You can also run (once):

pre-commit install

8. Release process

8.1. Github

  • Create a new release branch from main called e.g. release_0.1.10
  • Update the CHANGELOG

    • Rename the section [Unreleased] to the new version number (e.g., [0.1.10]) followed by the release date (YYYY-MM-DD)
    • Update links at the end of the file
  • Create a pull request and request reviews

  • Once approved, merge the pull request
  • Tag the release (e.g., git tag 0.1.10). Important: pull the recently updated main branch before creating the tag.
  • Create a new release on GitHub

    • Click Generate release notes
    • Include a link to the CHANGELOG file at the release tag, e.g.: https://github.com/PLAID-lib/plaid/blob/0.1.10/CHANGELOG.md
  • Create a new pull request to add a new Unreleased section to the CHANGELOG, with sub-sections Added, Changed, Fixes, Removed

8.2. conda-forge

  • Create a fork of https://github.com/conda-forge/plaid-feedstock or sync with the latest changes if you already have a fork
  • Update the conda-forge recipe plaid-feedstock/recipe/meta.yaml

    • Update the version field to the new version number (line 1)
    • Update the SHA256 checksum for the new version (line 9), you can find it in the GitHub action: https://github.com/PLAID-lib/plaid/actions/workflows/checksum_release.yml, don’t take the one in Digest section of Artifacts, but take the one in the download button
    • Update requirements section if they change in the new version
  • Submit a pull request to the conda-forge feedstock repository

  • Follow the instructions provided in the PR message

8.3. Readthedocs

Just check a version was created for the release tag, it should have automatically triggered a new build on Read the Docs.
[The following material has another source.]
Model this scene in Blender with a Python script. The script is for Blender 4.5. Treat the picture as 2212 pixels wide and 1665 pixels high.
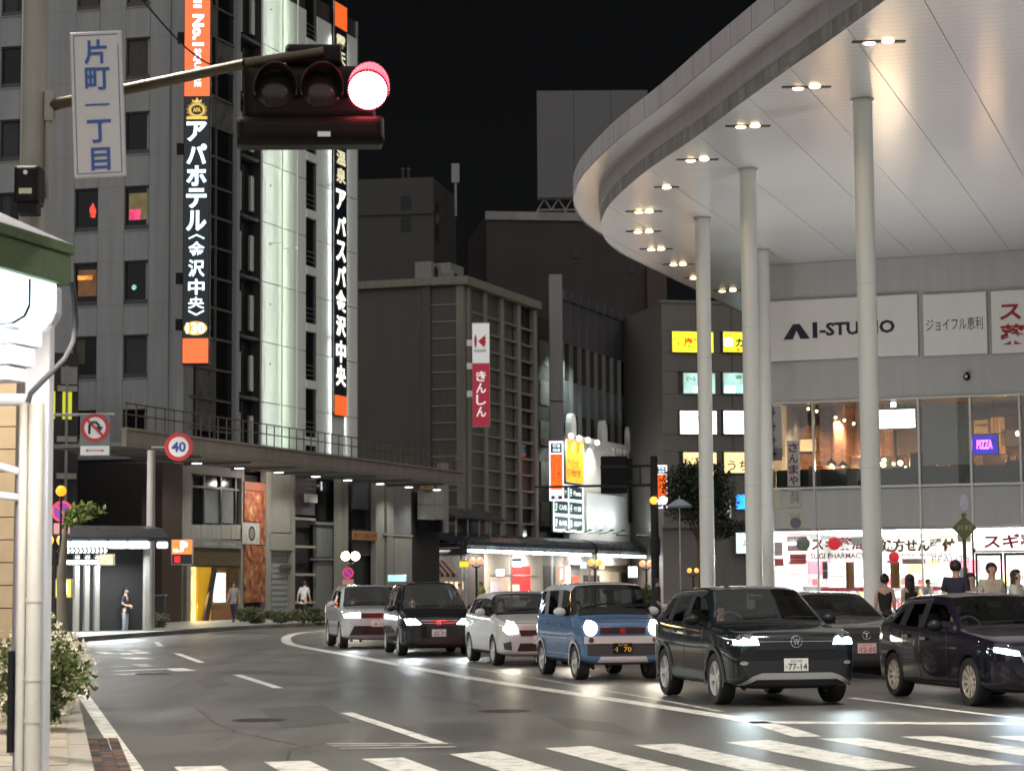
import bpy, bmesh, math, random
from mathutils import Vector, Matrix, Quaternion
random.seed(7)
R = math.radians
ORD = 'first second third fourth fifth sixth seventh eighth ninth tenth eleventh twelfth thirteenth fourteenth fifteenth sixteenth seventeenth last'.split()
SC = bpy.context.scene
COL = SC.collection
for o in list(bpy.data.objects): bpy.data.objects.remove(o)

# ------------------------------------------------------------------ camera
W0, H0, FPX = 2212.0, 1665.0, 4700.0        # photograph measured on a 2212 x 1665 grid
EYE = 1.6
PITCH = math.atan2(1266.0 - H0 / 2, FPX)
ROLL = R(0.4)
cam_d = bpy.data.cameras.new('camera')
cam_d.sensor_width = 36.0
cam_d.lens = 36.0 * FPX / W0
cam_d.clip_start, cam_d.clip_end = 0.3, 3000
cam_d.dof.use_dof = True
cam_d.dof.focus_distance = 33.0
cam_d.dof.aperture_fstop = 3.2
cam = bpy.data.objects.new('camera', cam_d)
COL.objects.link(cam)
CAM_M = (Matrix.Translation((0, 0, EYE)) @ Matrix.Rotation(math.pi / 2 + PITCH, 4, 'X') @ Matrix.Rotation(-ROLL, 4, 'Z'))
cam.matrix_world = CAM_M
SC.camera = cam

# ------------------------------------------------------------------ sky, city glow, exposure
world = bpy.data.worlds.new('World'); SC.world = world; world.use_nodes = True
wt = world.node_tree
sky = wt.nodes.new('ShaderNodeTexSky'); sky.sky_type = 'NISHITA'; sky.sun_disc = False
SUN_EL, SUN_AZ = R(55), R(176)
sky.sun_elevation = SUN_EL; sky.sun_rotation = SUN_AZ
hsv = wt.nodes.new('ShaderNodeHueSaturation'); hsv.inputs['Saturation'].default_value = 0.25
wt.links.new(sky.outputs[0], hsv.inputs['Color'])
wt.links.new(hsv.outputs[0], wt.nodes['Background'].inputs[0])
wt.nodes['Background'].inputs[1].default_value = 0.0007
sun_d = bpy.data.lights.new('city_glow', 'SUN'); sun_d.energy = 1.65; sun_d.angle = R(120); sun_d.color = (1.0, 0.97, 0.93)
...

9. Documentation consistency checks

Before opening a PR that modifies docs or public APIs, run a quick consistency pass:

  1. Build docs locally

    cd docs
    bash generate_doc.sh
    
  2. Validate API references

    • Ensure documented methods/classes exist in current source.
    • Ensure renamed/removed APIs are either removed from docs or explicitly marked as legacy.
  3. Validate code snippets/imports

    • Verify documented imports execute against the current package.
    • Prefer snippets that reflect maintained modules under src/plaid.
  4. Validate storage-layout claims

    • Ensure on-disk format docs match current plaid.storage behavior.
    • Cross-check against tests/fixtures when updating storage documentation.